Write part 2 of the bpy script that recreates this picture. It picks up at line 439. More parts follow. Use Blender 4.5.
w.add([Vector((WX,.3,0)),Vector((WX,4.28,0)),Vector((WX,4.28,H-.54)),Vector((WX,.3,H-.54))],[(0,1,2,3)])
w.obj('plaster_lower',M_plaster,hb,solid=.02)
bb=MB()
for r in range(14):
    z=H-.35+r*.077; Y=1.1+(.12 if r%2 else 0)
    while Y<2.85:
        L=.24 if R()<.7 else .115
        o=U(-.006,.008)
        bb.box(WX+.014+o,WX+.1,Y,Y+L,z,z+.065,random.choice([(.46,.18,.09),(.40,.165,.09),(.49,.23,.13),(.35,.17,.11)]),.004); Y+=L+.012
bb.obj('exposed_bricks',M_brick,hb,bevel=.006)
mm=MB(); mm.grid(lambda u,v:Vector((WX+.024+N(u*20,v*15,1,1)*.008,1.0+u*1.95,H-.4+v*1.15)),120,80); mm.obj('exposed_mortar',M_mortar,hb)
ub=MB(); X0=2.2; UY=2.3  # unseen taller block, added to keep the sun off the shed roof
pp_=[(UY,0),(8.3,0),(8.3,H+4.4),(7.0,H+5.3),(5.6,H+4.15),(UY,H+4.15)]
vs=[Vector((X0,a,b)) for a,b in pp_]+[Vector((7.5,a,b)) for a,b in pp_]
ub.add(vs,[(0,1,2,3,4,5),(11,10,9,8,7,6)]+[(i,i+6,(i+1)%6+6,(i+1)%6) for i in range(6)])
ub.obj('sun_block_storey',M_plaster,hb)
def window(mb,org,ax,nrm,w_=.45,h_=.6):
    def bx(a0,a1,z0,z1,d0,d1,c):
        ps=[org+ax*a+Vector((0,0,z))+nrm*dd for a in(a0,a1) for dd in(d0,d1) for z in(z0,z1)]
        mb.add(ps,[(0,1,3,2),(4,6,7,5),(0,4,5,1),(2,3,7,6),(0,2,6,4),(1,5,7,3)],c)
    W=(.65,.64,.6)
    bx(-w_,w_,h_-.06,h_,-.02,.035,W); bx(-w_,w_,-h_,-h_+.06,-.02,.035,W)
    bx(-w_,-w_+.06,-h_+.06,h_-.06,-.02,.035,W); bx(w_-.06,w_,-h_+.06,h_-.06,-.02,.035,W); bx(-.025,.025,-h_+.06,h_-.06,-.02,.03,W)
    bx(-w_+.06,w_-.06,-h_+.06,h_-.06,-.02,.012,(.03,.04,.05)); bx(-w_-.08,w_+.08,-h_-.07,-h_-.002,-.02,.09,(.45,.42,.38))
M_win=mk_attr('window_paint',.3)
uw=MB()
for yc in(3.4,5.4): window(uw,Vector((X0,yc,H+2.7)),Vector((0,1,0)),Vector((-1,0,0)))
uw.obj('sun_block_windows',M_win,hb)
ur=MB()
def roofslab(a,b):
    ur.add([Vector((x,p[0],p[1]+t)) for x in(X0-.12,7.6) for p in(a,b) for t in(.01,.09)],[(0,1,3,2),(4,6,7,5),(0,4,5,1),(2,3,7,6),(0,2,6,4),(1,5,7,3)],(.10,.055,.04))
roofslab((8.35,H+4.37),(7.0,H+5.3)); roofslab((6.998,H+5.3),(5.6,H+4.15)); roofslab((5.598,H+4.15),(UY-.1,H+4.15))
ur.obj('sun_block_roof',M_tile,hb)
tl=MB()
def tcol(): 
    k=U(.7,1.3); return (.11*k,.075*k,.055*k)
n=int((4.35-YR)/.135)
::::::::
**GOAL:**
Your task is to print the whole listing again exactly.

**ANSWER:**
Write part 2 of the bpy script that recreates this picture. It picks up at line 439. More parts follow. Use Blender 4.5.
w.add([Vector((WX,.3,0)),Vector((WX,4.28,0)),Vector((WX,4.28,H-.54)),Vector((WX,.3,H-.54))],[(0,1,2,3)])
w.obj('plaster_lower',M_plaster,hb,solid=.02)
bb=MB()
for r in range(14):
    z=H-.35+r*.077; Y=1.1+(.12 if r%2 else 0)
    while Y<2.85:
        L=.24 if R()<.7 else .115
        o=U(-.006,.008)
        bb.box(WX+.014+o,WX+.1,Y,Y+L,z,z+.065,random.choice([(.46,.18,.09),(.40,.165,.09),(.49,.23,.13),(.35,.17,.11)]),.004); Y+=L+.012
bb.obj('exposed_bricks',M_brick,hb,bevel=.006)
mm=MB(); mm.grid(lambda u,v:Vector((WX+.024+N(u*20,v*15,1,1)*.008,1.0+u*1.95,H-.4+v*1.15)),120,80); mm.obj('exposed_mortar',M_mortar,hb)
ub=MB(); X0=2.2; UY=2.3  # unseen taller block, added to keep the sun off the shed roof
pp_=[(UY,0),(8.3,0),(8.3,H+4.4),(7.0,H+5.3),(5.6,H+4.15),(UY,H+4.15)]
vs=[Vector((X0,a,b)) for a,b in pp_]+[Vector((7.5,a,b)) for a,b in pp_]
ub.add(vs,[(0,1,2,3,4,5),(11,10,9,8,7,6)]+[(i,i+6,(i+1)%6+6,(i+1)%6) for i in range(6)])
ub.obj('sun_block_storey',M_plaster,hb)
def window(mb,org,ax,nrm,w_=.45,h_=.6):
    def bx(a0,a1,z0,z1,d0,d1,c):
        ps=[org+ax*a+Vector((0,0,z))+nrm*dd for a in(a0,a1) for dd in(d0,d1) for z in(z0,z1)]
        mb.add(ps,[(0,1,3,2),(4,6,7,5),(0,4,5,1),(2,3,7,6),(0,2,6,4),(1,5,7,3)],c)
    W=(.65,.64,.6)
    bx(-w_,w_,h_-.06,h_,-.02,.035,W); bx(-w_,w_,-h_,-h_+.06,-.02,.035,W)
    bx(-w_,-w_+.06,-h_+.06,h_-.06,-.02,.035,W); bx(w_-.06,w_,-h_+.06,h_-.06,-.02,.035,W); bx(-.025,.025,-h_+.06,h_-.06,-.02,.03,W)
    bx(-w_+.06,w_-.06,-h_+.06,h_-.06,-.02,.012,(.03,.04,.05)); bx(-w_-.08,w_+.08,-h_-.07,-h_-.002,-.02,.09,(.45,.42,.38))
M_win=mk_attr('window_paint',.3)
uw=MB()
for yc in(3.4,5.4): window(uw,Vector((X0,yc,H+2.7)),Vector((0,1,0)),Vector((-1,0,0)))
uw.obj('sun_block_windows',M_win,hb)
ur=MB()
def roofslab(a,b):
    ur.add([Vector((x,p[0],p[1]+t)) for x in(X0-.12,7.6) for p in(a,b) for t in(.01,.09)],[(0,1,3,2),(4,6,7,5),(0,4,5,1),(2,3,7,6),(0,2,6,4),(1,5,7,3)],(.10,.055,.04))
roofslab((8.35,H+4.37),(7.0,H+5.3)); roofslab((6.998,H+5.3),(5.6,H+4.15)); roofslab((5.598,H+4.15),(UY-.1,H+4.15))
ur.obj('sun_block_roof',M_tile,hb)
tl=MB()
def tcol(): 
    k=U(.7,1.3); return (.11*k,.075*k,.055*k)
n=int((4.35-YR)/.135)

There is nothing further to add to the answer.